I'd burned out after
Out Of Bounds and
Dragonlord -- especially Dragonlord, which was written for a Big Bang. I've found I don't do well with Big Bangs. I can do them. But I implode under the pressure of that tight a deadline. (Granted, I was supposed to start in April and didn't start writing until July. I'd turned a six-month deadline into three months.)
I've kept up with SGA Santa though, writing for it almost every year.
It seems everyone's moved to Tumblr from LJ.
Stories are now posted on AO3 instead of private websites and journals. The importance of the individual author has faded now that people don't follow personal journals to find the good fic.
The old fandoms like Harry Potter and Stargate Atlantis are still alive and continue in a desultory way. But most of my old friends have drifted. I hear distant mentions of the Marvel comics universe, Sherlock Holmes, manga and anime I've never seen.
Tried Yuletide. Assigned a great prompt. But being out of fandom, out of the habit of writing, isn't the time to attempt a random obscure fandom. I've an outline of that story and two scenes, but no more.

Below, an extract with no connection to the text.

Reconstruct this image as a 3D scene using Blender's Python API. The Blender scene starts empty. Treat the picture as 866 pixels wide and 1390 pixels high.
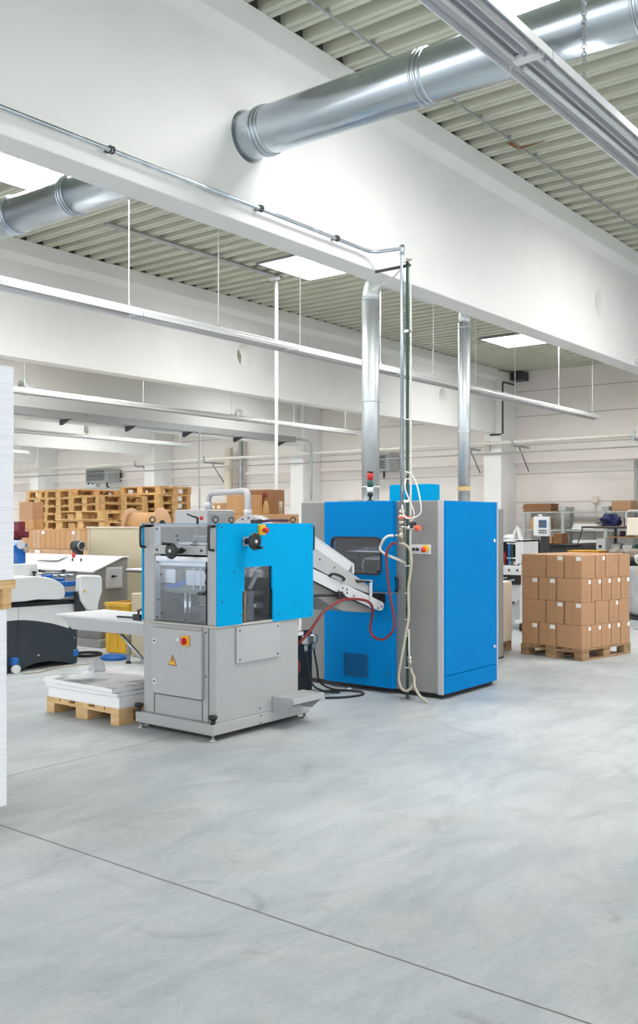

In the meantime, I've channeled all my creative yen into crafting. The OAR (Overly Ambitious Rug) is complete and plush. The cats sit on it proudly. I have several hand-knit sweaters, most of which are fit for wearing, some of which don't look homemade, and none of which have come out exactly as planned. I have hats that have come out perfectly, and socks that are comfy and wonderful-wish-I-could-knit-them-faster.
Didn't realize yarn was addictive. I've reached the yarn-stash point of "Oh, I forgot I bought that" and "Gee, what was I planning to make with this yarn again?" and "That's it, no more yarn until I finish more projects!"
Yet I get a fandom email every day... kudos on this story ... a review on that ... to remind me how much I miss writing.
SGA Santa, 2014. I'll see you there.